Saturday, January 27, 2024

A5E Play Report, Part 3

Ah, the Nerrath campaign, the D&D 4E "default setting" that felt like more of an example of a starting area that every player wanted to see fleshed out as an entire game world. This was part of 4E's "rebel nature," and people loved this since it wasn't Greyhawk, the Realms, Dark Sun, or anything else we have seen before. The game had a lot of things we never saw before, such as elevating tieflings, dragonkin, and eladrin as core rulebook races. The world was new, the planar cosmology was new, some of the gods were new, and the world's model felt more interesting than we had in 20 years of 3 and 3.5E.

Then, 5E comes along and quietly rolls back many of the changes. Back in the cave with you! I get why; 4E's design was horribly broken, and everyone in this uni-class acted and worked exactly the same. The entire experience was MMO-ized. It felt like a card game in book form. High-level play was a disaster. The game needed a reset and back-to-basics to survive.

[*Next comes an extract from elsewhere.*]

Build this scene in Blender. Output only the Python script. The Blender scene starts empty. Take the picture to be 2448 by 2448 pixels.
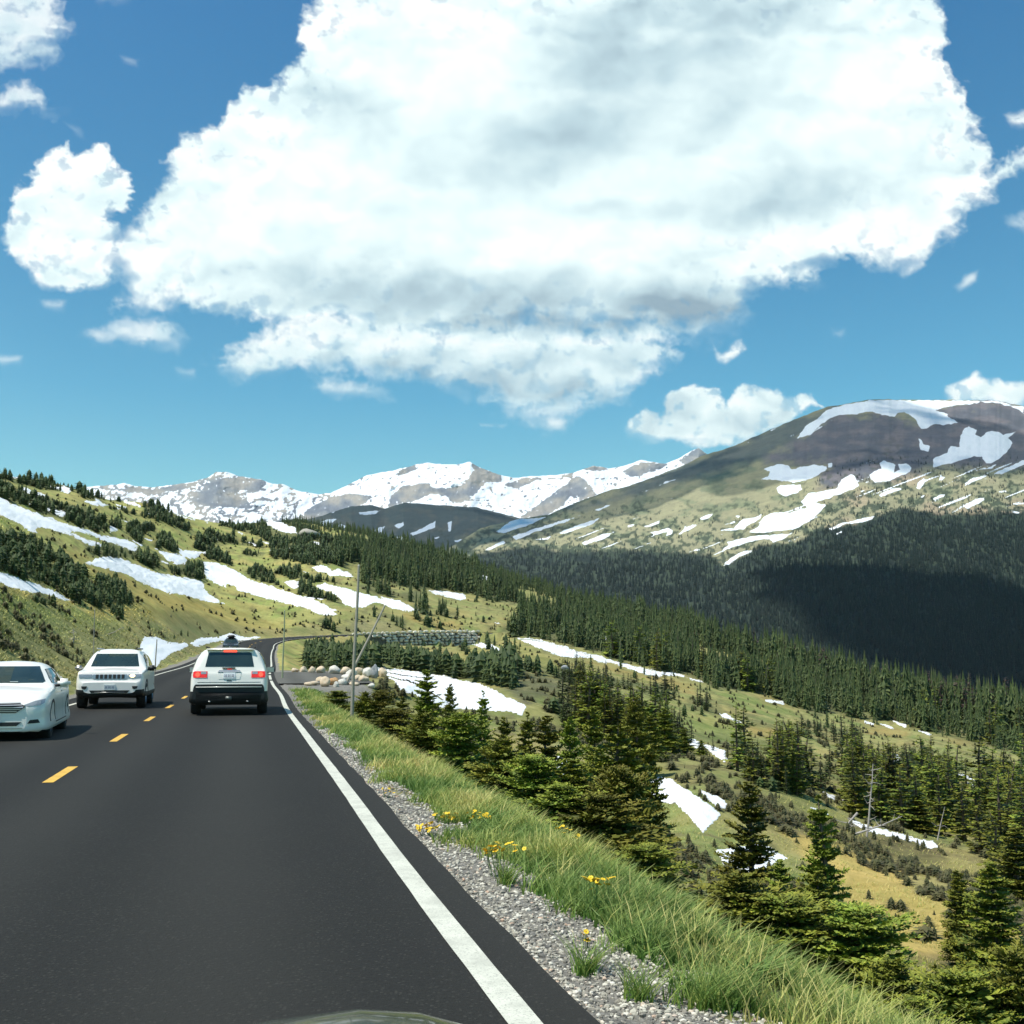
# Mountain road scene: everything is built in code (Blender 4.5)
import bpy, bmesh, math, random
import numpy as np
from mathutils import Vector, Matrix
from mathutils.bvhtree import BVHTree
random.seed(7); rng = np.random.default_rng(7)
SC = bpy.context.scene; COL = SC.collection
# ---------------------------------------------------------------- camera model
F = 2750.0; CXY = 1224.0; HOR = 1571.0; CH = 1.5
PIT = math.atan((HOR-CXY)/F); CP, SP = math.cos(PIT), math.sin(PIT); K = 2448/1932.0
def ray(x, y):
    a = (np.asarray(x, float)-CXY)/F; b = (CXY-np.asarray(y, float))/F
    return a, CP-b*SP, SP+b*CP
def at(x, y, Y):
    rx, ry, rz = ray(x, y); t = np.asarray(Y, float)/ry
    return rx*t, ry*t, CH+rz*t
def proj(X, Y, Z):
    X, Y, Z = np.asarray(X, float), np.asarray(Y, float), np.asarray(Z, float)-CH
    d = Y*CP+Z*SP; up = -Y*SP+Z*CP
    return CXY+F*X/d, CXY-F*up/d
# ---------------------------------------------------------------- object helpers
def link(o, parent=None):
    COL.objects.link(o)
    if parent: o.parent = parent
    return o
def tag(o, label=None, cat=None, group=None, kind=None):
    if label: o['label'] = label
    if cat: o['category'] = cat
    if group: o['group'] = group
    if kind: o['kind'] = kind
    return o
def empty(name, loc=(0, 0, 0), rz=0.0):
    o = bpy.data.objects.new(name, None); COL.objects.link(o)
    o.location = loc; o.rotation_euler = (0, 0, rz); o.empty_display_size = .3
    return o
def npmesh(name, V, Fc, mat=None, smooth=False, attrs=None, parent=None, mats=None, midx=None):
    V = np.asarray(V, dtype=np.float32); Fc = np.asarray(Fc, dtype=np.int32)
    me = bpy.data.meshes.new(name); n = Fc.shape[1]
    me.vertices.add(len(V)); me.vertices.foreach_set('co', V.ravel())
    me.loops.add(Fc.size); me.loops.foreach_set('vertex_index', Fc.ravel())
    me.polygons.add(len(Fc)); me.polygons.foreach_set('loop_start', np.arange(0, Fc.size, n, dtype=np.int32))
    me.update(calc_edges=True)
    me.polygons.foreach_set('use_smooth', np.full(len(Fc), smooth))
    for k, a in (attrs or {}).items():
        a = np.asarray(a, dtype=np.float32)
        if a.ndim == 2:
            c = np.ones((len(a), 4), dtype=np.float32); c[:, :a.shape[1]] = a
            me.attributes.new(k, 'FLOAT_COLOR', 'POINT').data.foreach_set('color', c.ravel())
        else:
            me.attributes.new(k, 'FLOAT', 'POINT').data.foreach_set('value', a)
    for m in (mats or ([mat] if mat else [])): me.materials.append(m)
    if midx is not None: me.polygons.foreach_set('material_index', np.asarray(midx, dtype=np.int32))
    me.validate()
    return link(bpy.data.objects.new(name, me), parent)
def bmobj(name, bm, mat, parent=None, smooth=False):
    me = bpy.data.meshes.new(name); bm.to_mesh(me); bm.free(); me.materials.append(mat)
    if smooth: me.polygons.foreach_set('use_smooth', np.full(len(me.polygons), True))
    return link(bpy.data.objects.new(name, me), parent)
def gridfaces(nr, nc, keep=None):
    i = np.arange((nr-1)*(nc-1)); r, c = i//(nc-1), i % (nc-1); a = r*nc+c
    Fc = np.stack([a, a+1, a+nc+1, a+nc], 1)
    if keep is not None: Fc = Fc[keep[Fc].all(1)]
    return Fc
def compact(V, Fc, attrs=None):
    u, inv = np.unique(Fc, return_inverse=True)
    return V[u], inv.reshape(Fc.shape), ({k: a[u] for k, a in attrs.items()} if attrs else None)
# ---------------------------------------------------------------- noise
def _h(ix, iy, s):
    n = (ix.astype(np.int64)*374761393+iy.astype(np.int64)*668265263+s*1442695041) & 0xffffffff
    n = ((n ^ (n >> 13))*1274126177) & 0xffffffff
    return ((n ^ (n >> 16)) & 0xffff)/65535.0*2*np.pi
def perlin(x, y, s=0):
    x = np.asarray(x, float); y = np.asarray(y, float)
    x0, y0 = np.floor(x), np.floor(y); fx, fy = x-x0, y-y0
    u, v = fx*fx*fx*(fx*(fx*6-15)+10), fy*fy*fy*(fy*(fy*6-15)+10)
    def g(dx, dy):
        a = _h(x0+dx, y0+dy, s); return np.cos(a)*(fx-dx)+np.sin(a)*(fy-dy)
    a = g(0, 0)*(1-u)+g(1, 0)*u; b = g(0, 1)*(1-u)+g(1, 1)*u
    return (a*(1-v)+b*v)*1.5
def fbm(x, y, o=5, s=0, g=.5):
    r = 0; a = 1.; t = 0
    for i in range(o):
        r = r+a*perlin(np.asarray(x)*2**i+13.7*i, np.asarray(y)*2**i-7.3*i, s+i); t += a; a *= g
    return r/t*1.6
def ridged(x, y, o=4, s=0):
    r = 0; a = 1.; t = 0
    for i in range(o): r = r+a*(1-2*np.abs(perlin(np.asarray(x)*2**i+5*i, np.asarray(y)*2**i, s+i))); t += a; a *= .5
    return r/t
def sstep(a, b, x): t = np.clip((x-a)/(b-a), 0, 1); return t*t*(3-2*t)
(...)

But we loved this little place like it was home. We built a world around it that was our own.

When we tried to create 5E characters to fill this world back in 2014, when 5E came out, the characters felt lacking. Something was missing. We never replaced 4E with 5E and put the game aside as "meh" compared to other things we were interested in.

Ten years later, I designed some of my NPCs from our game using the A5E rules, and what a difference a solid core design makes. A5E tightly links your character to the world unless you choose a more nomadic background and happen to wander into this area. Otherwise, if you say I am in a trades guild, the game asks you, "What guild? Who do you know? What connection do you have?" In every case, you must answer specific questions about the world that tie your character to it.

We had a character, a female tiefling town guard from Winterhaven, and in 4E she was what she was - tiefling fighter. In A5E, she had this background where she still had some of the responsibilities of that background in the sandbox. She could get called upon to serve if the town were in danger. The guards could ask her to investigate mysterious caravan attacks on the north road. If a killer were on the loose in Winterhaven, she could be asked to bring her friends in to solve the mystery. And if she did enough for the town, she could have skilled retainers, a 4-person squad, assigned to her permanently. This is great if the party were on a long trip and needed a small group of trusted, trained guards to guard their camp, look after their treasure, and watch over them while they rest.

She went from bland to fabulous.

I don't get that in D&D or 5E.

I get all this for every background in A5E by default.

One of the problems many adventures have is the "wandering adventurer" mentality. They are written from the standpoint of "you wander into town," and it feels like such a tired cliche. I love my sandbox settings and a system that forces me to say this person came from that place and knows these people. You can tweak this relationship to your liking, so if you want to be more of an outcast - that is your choice. But you will still have to say who threw you out and why.

I could run a fantastic Nerrath campaign with A5E. The one I wished we could have run. Nobles could have been linked to Eladrin families looking to restore their manors in the Moon Hills. Traders would have contacts in every town. Guards would be linked to actual towns and NPCs. Members of different guilds would have NPCs and guild houses to visit and deal with. Entertainers could make names for themselves and earn a living in different towns. Clerics could perform religious ceremonies at temples in exchange for room and board.

As the PCs level, the importance of their groups and circles grows. The cleric is brought to a council of faith for a larger area. The guild invites the player to a regional meeting to discuss significant issues. The guard becomes an officer and is sent to the local monarch to represent the area in significant security issues.

The PCs would still be adventurers and free to go where they wish, but having a world to fall back on helps. This world can also be a source of adventure hooks and opportunities. The PCs are part of the world, and the world is a part of the PC's experience.

My adventures are mostly "you wander into town," which limits my options. Most 5E adventures are written like this so they can "drop-in" anywhere. Even if I use these, I would like to establish a "home area" and "why the PCs are here together."

I would do that work before I ran the adventure; even though they could be a hundred miles away from home, the questions of "where do they come from" and "why are they there?" must be answered.

Starting with a more robust sandbox helps like some of the classic OSR mega-dungeons converted to 5E that come with starting towns. These have NPCs you can use during character creation, where you can point to someone and say, "I worked for him, or she was my guild master." That makes for a great game; you are tied into the setting, and your motivations are clear and personal.

D&D suffers from a plague of "the adventurer class" like they were a caste middle class between peasants and royalty. They assume these people have no connections to the world and just exist as a wandering group of thrill seekers. This feels like the people who go to Burning Man and other festivals, one after the other, and you wonder if these people have real jobs and real lives.

And every adventure is written for them. "The wandering band of adventurers stumbles upon..." is now equivalent to "it was a dark and stormy night." It is a lazy cliche, tired, and invites the players to care less about the world and adventure since another one will be waiting for them just down the road a little.

I love the concept of a system that forces a tighter connection to the game world. You could house rule in "I am a wandering X," but that should be the outlier, not the norm.